La fontaine offerte par le Royaume du Maroc à l’Union africaine, inaugurée jeudi au siège de l’organisation panafricaine à Addis-Abeba, en présence de Nasser Bourita, ministre des Affaires étrangères, de la Coopération africaine et des Marocains résidant à l’étranger, et de Moussa Faki Mahamat, président de la Commission de l’UA, évoque plusieurs choses à la fois.
Elle dit la nature de relations allant au-delà de la diplomatie au sens strict du terme pour intégrer la dimension culturelle, en projetant vers des publics plus larges des valeurs touchant l’essence même des échanges humains dans leur acception la plus noble.
Elle dit aussi le rayonnement du patrimoine national dans les assemblées mondiales, comme en témoignent, entre autres exemples, la mosaïque avec cadre décoratif en bois, entièrement composée à la main au Maroc dans la pure tradition du XIIème siècle, offerte en 1963 à l’Organisation des Nations unies en y inscrivant le préambule de sa charte, ou encore la fontaine marocaine trônant depuis plusieurs années au siège de l’Agence internationale de l’énergie atomique à Vienne.
Sans oublier évidemment l’expression de la somptuosité d’un héritage aux spécificités bien affirmées, porté par des maîtres artisans à la créativité intarissable, en l’occurrence, ici, dans l’art du zellige, ces délicates mosaïques de céramique taillées à la main, faisant souvenir des merveilles architecturales et décoratives ancestrales, auquel s’ajoutent le bois et le plâtre sculptés, embellis de motifs géométriques et floraux, ainsi que le laiton ciselé et perforé pour laisser la diffusion ingénieuse de la lumière.
En phase avec les défis du moment, cette fontaine fonctionne à l’énergie solaire et nous plonge par ailleurs, autant par son ornementation que par ses cliquetis, dans l’ambiance des médinas traditionnelles en symbolisant tout un art de vivre qui invite à la méditation…

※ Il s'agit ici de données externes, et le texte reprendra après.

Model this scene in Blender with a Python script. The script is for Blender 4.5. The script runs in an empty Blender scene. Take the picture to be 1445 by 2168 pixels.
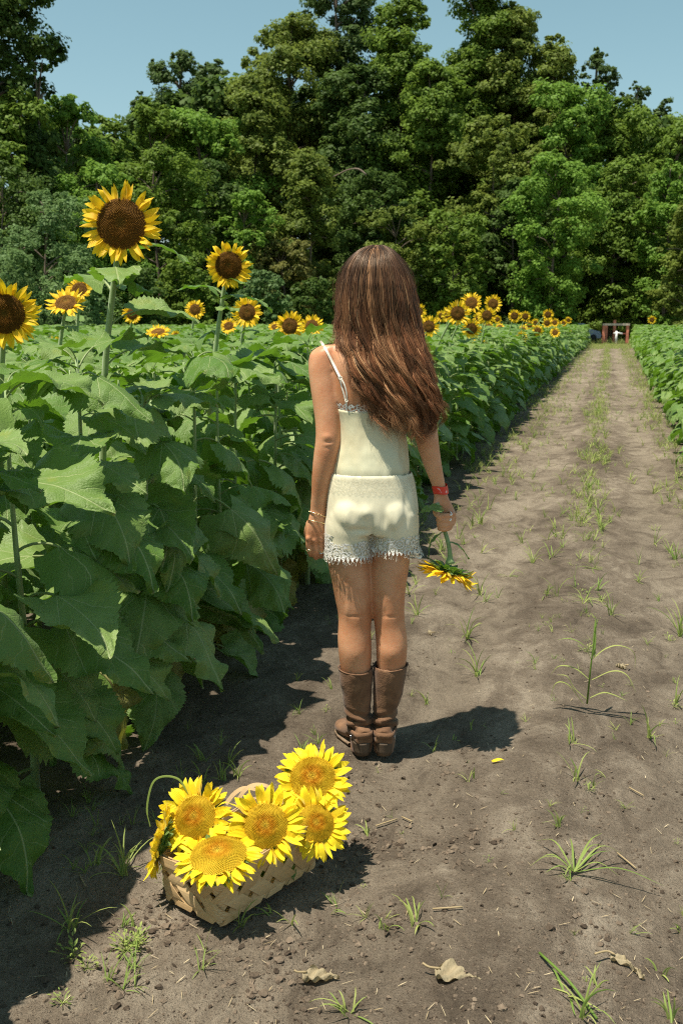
import bpy, math, random
import numpy as np
from mathutils import Vector, Matrix, Quaternion
from mathutils.bvhtree import BVHTree
random.seed(7); RNG = np.random.default_rng(7)
R = math.radians
sc = bpy.context.scene
COL = sc.collection

# ---------------------------------------------------------------- camera, sky, sun, exposure
F_PX = 2108.0; EYE = 1.45; PITCH = R(10.74); YAW = R(14.83)
cam_d = bpy.data.cameras.new('camera'); cam = bpy.data.objects.new('camera', cam_d); COL.objects.link(cam)
cam_d.sensor_fit = 'VERTICAL'; cam_d.sensor_height = 36; cam_d.lens = 36*F_PX/2168
cam_d.clip_start = .05; cam_d.clip_end = 3000
cam.location = (0, 0, EYE); cam.rotation_euler = (R(90)-PITCH, 0, YAW)
cam_d.dof.use_dof = True; cam_d.dof.focus_distance = 2.95; cam_d.dof.aperture_fstop = 9.0
sc.camera = cam
SUN_EL = R(72); SUN_V = Vector((-.382, -.432, 0)).normalized()*math.cos(SUN_EL) + Vector((0, 0, math.sin(SUN_EL)))
w = bpy.data.worlds.new('World'); sc.world = w; w.use_nodes = True
nt = w.node_tree; bg = nt.nodes['Background']
sky = nt.nodes.new('ShaderNodeTexSky'); sky.sky_type = 'NISHITA'; sky.sun_disc = False
sky.sun_elevation = SUN_EL; sky.sun_rotation = math.atan2(SUN_V.x, SUN_V.y)
sky.air_density = 1.0; sky.dust_density = .6; sky.ozone_density = 1.2
hs = nt.nodes.new('ShaderNodeHueSaturation'); hs.inputs['Saturation'].default_value = .86; hs.inputs['Hue'].default_value = .452
nt.links.new(sky.outputs[0], hs.inputs['Color']); nt.links.new(hs.outputs[0], bg.inputs['Color'])
bg.inputs['Strength'].default_value = .082
sl = bpy.data.lights.new('sun', 'SUN'); sl.energy = 5.0; sl.angle = R(.5); sl.color = (1, .92, .79)
so = bpy.data.objects.new('sun', sl); COL.objects.link(so); so.location = (0, 0, 30)
so.rotation_euler = (-SUN_V).to_track_quat('-Z', 'Y').to_euler()
sc.view_settings.view_transform = 'Standard'; sc.view_settings.look = 'None'
sc.view_settings.exposure = 0.6; sc.view_settings.gamma = 1
sc.cycles.use_denoising = False; sc.cycles.sample_clamp_indirect = 4; sc.cycles.pixel_filter_type = 'BLACKMAN_HARRIS'; sc.cycles.filter_width = 1.15; sc.cycles.max_bounces = 6; sc.cycles.transparent_max_bounces = 12; sc.cycles.diffuse_bounces = 3
sc.cycles.glossy_bounces = 2; sc.cycles.transmission_bounces = 3

# ---------------------------------------------------------------- places: distances measured along the camera's heading
CP, SP, CY, SY = math.cos(PITCH), math.sin(PITCH), math.cos(YAW), math.sin(YAW)
def W(lat, fwd, z=0.0): return Vector((lat*CY - fwd*SY, lat*SY + fwd*CY, z))
def lz(px, py, D):
    dx, dy = (px-722.5)/F_PX, (py-1084)/F_PX
    t = D/(CP - dy*SP)
    return t*dx, EYE + t*(-SP - dy*CP)
def at(px, py, D):
    a, z = lz(px, py, D); return W(a, D, z)
def gnd(px, py):
    dx, dy = (px-722.5)/F_PX, (py-1084)/F_PX
    t = EYE/(SP + dy*CP); return W(t*dx, t*(CP - dy*SP), 0)

# ---------------------------------------------------------------- mesh helpers
def hash2(i, j, k=0):
    n = (i*374761393 + j*668265263 + k*2147483647 + 1274126177) & 0xffffffff
    n = ((n ^ (n >> 13))*1274126177) & 0xffffffff
    return ((n ^ (n >> 16)) & 0xffff)/65535.0
def vnoise(x, y, k=0):
    i = np.floor(x).astype(np.int64); j = np.floor(y).astype(np.int64)
    u = x-i; v = y-j; u = u*u*(3-2*u); v = v*v*(3-2*v)
    return (hash2(i, j, k)*(1-u)+hash2(i+1, j, k)*u)*(1-v) + (hash2(i, j+1, k)*(1-u)+hash2(i+1, j+1, k)*u)*v
def fbm(x, y, octv=4, k=0):
    s = 0; a = .5
    for o in range(octv):
        s = s + a*(vnoise(x*2**o, y*2**o, k+o)-.5); a *= .5
    return s
def fbm3(p, f, octv=3, k=0):
    return (fbm(p[:, 0]*f, p[:, 2]*f, octv, k)+fbm(p[:, 1]*f+9, p[:, 2]*f+5, octv, k+7)+fbm(p[:, 0]*f+3, p[:, 1]*f, octv, k+13))/1.6

class MB:
    """collects faces; build() links them as one mesh object"""
    def __init__(s): s.V = []; s.Q = []; s.T = []; s.A = []; s.QM = []; s.TM = []; s.n = 0
    def add(s, V, Q=None, T=None, A=None, m=0):
        V = np.asarray(V, float).reshape(-1, 3)
        if A is None: A = np.zeros((len(V), 3))
        s.V.append(V); s.A.append(np.asarray(A, float).reshape(-1, 3))
        if Q is not None and len(Q): Q = np.asarray(Q, int); s.Q.append(Q+s.n); s.QM.append(np.full(len(Q), m))
        if T is not None and len(T): T = np.asarray(T, int); s.T.append(T+s.n); s.TM.append(np.full(len(T), m))
        s.n += len(V); return s
    def data(s):
        V = np.concatenate(s.V); A = np.concatenate(s.A)
        Q = np.concatenate(s.Q) if s.Q else np.zeros((0, 4), int); T = np.concatenate(s.T) if s.T else np.zeros((0, 3), int)
        QM = np.concatenate(s.QM) if s.QM else np.zeros(0, int); TM = np.concatenate(s.TM) if s.TM else np.zeros(0, int)
        return V, Q, T, A, QM, TM
    def addmb(s, o, M=None, tint=None):
        V, Q, T, A, QM, TM = o.data() if isinstance(o, MB) else o
        if M is not None:
            Mn = np.array(M); V = V@Mn[:3, :3].T + Mn[:3, 3]
        if tint is not None: A = A.copy(); A[:, 2] = tint
        s.V.append(V); s.A.append(A)
        if len(Q): s.Q.append(Q+s.n); s.QM.append(QM)
        if len(T): s.T.append(T+s.n); s.TM.append(TM)
        s.n += len(V); return s
    def mesh(s, name, mats, smooth=True):
        V, Q, T, A, QM, TM = s.data()
        me = bpy.data.meshes.new(name)
        me.vertices.add(len(V)); me.vertices.foreach_set('co', V.astype(np.float32).ravel())
        li = np.concatenate([Q.ravel(), T.ravel()]).astype(np.int32)
        me.loops.add(len(li)); me.loops.foreach_set('vertex_index', li)
        ls = np.concatenate([np.arange(len(Q))*4, len(Q)*4+np.arange(len(T))*3]).astype(np.int32)
        me.polygons.add(len(ls)); me.polygons.foreach_set('loop_start', ls)
        me.polygons.foreach_set('material_index', np.concatenate([QM, TM]).astype(np.int32))
        me.polygons.foreach_set('use_smooth', np.full(len(ls), smooth))
        at_ = me.attributes.new('lv', 'FLOAT_VECTOR', 'POINT'); at_.data.foreach_set('vector', A.astype(np.float32).ravel())
        for m in (mats if isinstance(mats, (list, tuple)) else [mats]): me.materials.append(m)
        me.update(calc_edges=True); return me
    def build(s, name, mats, parent=None, smooth=True):
        return link(name, s.mesh(name, mats, smooth), parent)
def link(name, data, parent=None, M=None):
    o = bpy.data.objects.new(name, data); COL.objects.link(o)
    if parent is not None: o.parent = parent
    if M is not None: o.matrix_local = M
    return o
def tag(o, label=None, cat=None, group=None, kind=None):
    if label: o['label'] = label
    if cat: o['category'] = cat
    if group: o['group'] = group
    if kind: o['kind'] = kind
    return o
def thing(name, loc, label, cat, group=None, rz=0):
    o = link(name, None); o.location = loc; o.rotation_euler.z = rz; o.empty_display_size = .1
    return tag(o, label, cat, group)
def grid_faces(nu, nv, close=False, off=0):
    """nu rows of nv points"""
    c = nv if close else nv-1
    i = np.arange(nu-1)[:, None]; j = np.arange(c)[None, :]
    a = i*nv+j; b = i*nv+(j+1) % nv
    return np.stack([a, b, b+nv, a+nv], -1).reshape(-1, 4)+off
def frames(P):
    P = np.asarray(P, float); n = len(P); Tn = np.gradient(P, axis=0); Tn /= np.linalg.norm(Tn, axis=1)[:, None]+1e-12
    up = np.array([0, 0, 1.]) if abs(Tn[0][2]) < .9 else np.array([0, 1., 0])
    N = np.zeros_like(P); x = np.cross(up, Tn[0]); N[0] = x/np.linalg.norm(x)
    for i in range(1, n):
        x = N[i-1]-Tn[i]*np.dot(N[i-1], Tn[i]); N[i] = x/(np.linalg.norm(x)+1e-12)
    return Tn, N, np.cross(Tn, N)
def smooth_path(P, k=4):
    """Catmull-Rom resampling; P may carry extra columns"""
    P = np.asarray(P, float)
    if len(P) < 3: return np.array([P[0]+(P[-1]-P[0])*t for t in np.linspace(0, 1, k+1)])
    Q = np.vstack([2*P[0]-P[1], P, 2*P[-1]-P[-2]]); out = []
    for i in range(1, len(Q)-2):
        p0, p1, p2, p3 = Q[i-1:i+3]
        for t in np.arange(k)/k:
            out.append(.5*((2*p1)+(-p0+p2)*t+(2*p0-5*p1+4*p2-p3)*t*t+(-p0+3*p1-3*p2+p3)*t**3))
    out.append(P[-1]); return np.array(out)
def tube(P, r, n=8, cap=True, flat=1.0, A=None):
    P = np.asarray(P, float); r = np.broadcast_to(np.asarray(r, float), (len(P),))
    Tn, N, B = frames(P); a = np.linspace(0, 2*np.pi, n, endpoint=False)
    V = P[:, None]+r[:, None, None]*(np.cos(a)[None, :, None]*N[:, None]+flat*np.sin(a)[None, :, None]*B[:, None])
    V = V.reshape(-1, 3); Q = grid_faces(len(P), n, True); T = []
    if cap:
        V = np.vstack([V, P[0], P[-1]]); m = len(P)*n
        T = [(m, (j+1) % n, j) for j in range(n)]+[(m+1, m-n+j, m-n+(j+1) % n) for j in range(n)]
    mb = MB(); At = np.zeros((len(V), 3))
    if A is not None: At[:] = A
    mb.add(V, Q, T, At); return mb
def ribbon(P, wdt, nrm=None, fold=0.0, A=None):
    """tapering blade with a centre crease"""
    P = np.asarray(P, float); wdt = np.broadcast_to(np.asarray(wdt, float), (len(P),))
    Tn, N, B = frames(P)
    if nrm is not None:
        N = np.cross(Tn, nrm); N /= np.linalg.norm(N, axis=1)[:, None]+1e-9; B = np.cross(N, Tn)
    V = np.stack([P-N*wdt[:, None]/2+B*(wdt*fold)[:, None], P, P+N*wdt[:, None]/2+B*(wdt*fold)[:, None]], 1).reshape(-1, 3)
    At = np.zeros((len(V), 3)); At[:, 1] = np.repeat(np.linspace(0, 1, len(P)), 3); At[:, 0] = np.tile([-.5, 0, .5], len(P))
    if A is not None: At[:, 2] = A
    return MB().add(V, grid_faces(len(P), 3), None, At)
def evaluated(o):
    dg = bpy.context.evaluated_depsgraph_get(); dg.update()
    return bpy.data.meshes.new_from_object(o.evaluated_get(dg))
def arr(me):
    V = np.empty(len(me.vertices)*3); me.vertices.foreach_get('co', V); return V.reshape(-1, 3)
def lap_smooth(me, V, wts, iters):
    E = np.empty(len(me.edges)*2, np.int32); me.edges.foreach_get('vertices', E); E = E.reshape(-1, 2)
    deg = np.bincount(E.ravel(), minlength=len(V)).astype(float)
    for _ in range(iters):
        S = np.stack([np.bincount(E[:, 0], V[E[:, 1], k], len(V))+np.bincount(E[:, 1], V[E[:, 0], k], len(V)) for k in range(3)], 1)
        V = V+(S/deg[:, None]-V)*wts[:, None]
    return V
def remeshed(mb, voxel, wfun, iters, mat, name):
    o = mb.build('temp', mat); m = o.modifiers.new('r', 'REMESH'); m.mode = 'VOXEL'; m.voxel_size = voxel
    me = evaluated(o); bpy.data.objects.remove(o)
    V = arr(me); V = lap_smooth(me, V, wfun(V), iters)
    me.vertices.foreach_set('co', V.astype(np.float32).ravel()); me.materials.clear(); me.materials.append(mat)
    me.polygons.foreach_set('use_smooth', np.ones(len(me.polygons), bool))
    me.polygons.foreach_set('material_index', np.zeros(len(me.polygons), np.int32))
    me.update(); me.name = name; return me
def mesh_normals(me):
    N = np.empty(len(me.vertices)*3); me.vertex_normals.foreach_get('vector', N) if hasattr(me, 'vertex_normals') else None
    return N.reshape(-1, 3)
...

Nul besoin de rappeler l’évidence autour de l’utilité de la fontaine en tant que source de vie, point d’approvisionnement en eau et halte rafraîchissante, abreuvant Hommes, bêtes et plantes.
Avec l’ère islamique, la fontaine devient indispensable pour les besoins des ablutions rituelles avant la prière.
Dans une ville comme Fès, érigée au bord de la rivière, le géographe Al-Idrissi écrit au XIIème siècle : «On y voit de toutes parts des fontaines surmontées de coupoles et de réservoirs d’eau, voûtées et ornées de sculptures ou d’autres belles choses.»
«Si déjà, on dénombrait à Fès, à la fin du XIIe siècle, 80 fontaines publiques, 72 salles d’ablutions et 93 bains, une prospection récente révèle l’existence d’un réseau d’eau traditionnel estimé à 70 km et comprenant 3.500 fontaines domestiques (dont 64 publiques)», lit-on par ailleurs dans le livre «Itinéraire culturel des Almoravides et des Almohades».
Parmi ces fontaines, magnifiques chefs-d’œuvre auxquels le professeur Mohamed Mezzine consacre un savoureux ouvrage, nous pouvons citer celle des Serrajine, tenant son nom du marché des selliers, la seqaya des Nejjarine au centre de la place éponyme, faisant face au fondouk et ancien caravansérail; la fontaine à porche de la mosquée du Mérinide Abou al-Hassan, celles de Souk al-Haïk ou de Bab Guissa pour ne parler que d’elles.
Un peu plus au sud, dans une région plus aride comme Marrakech, subsistent des bassins somptueux et des fontaines, alimentés depuis le règne des fondateurs almoravides par le système sophistiqué de puisage de l’eau à travers une galerie souterraine, appelé khettara, permettant de fertiliser la ville autant que la plaine désertique alentour transformée peu à peu en oasis verdoyante.
Là encore, dans cette ancienne capitale impériale, on compte un nombre important de fontaines, dont la monumentale seqaya Mouassine, aménagée en même temps que la mosquée du même nom par le Saâdien Abd-Allah al-Ghalib, ou telle autre œuvre du sultan Ahmed al-Mansour, située à proximité de la mosquée Ben Youssef, portant le nom parlant de «Chrob ou Chouf» (Bois et contemple!), typique avec son auvent orné de stalactites de stuc recouvert de tuiles vertes, classée au patrimoine culturel mondial de l’UNESCO depuis 1985.
Il en va de même pour les autres villes du Royaume, des plus grandes aux plus modestes, dans lesquelles les fontaines, édifiées par les dynasties régnantes successives, restent un lieu de mémoire, mêlant l’esthétique à l’utilitaire, le sacré au profane, étant souvent comprises dans une géographie spirituelle quand elles n’en marquent pas le pivot.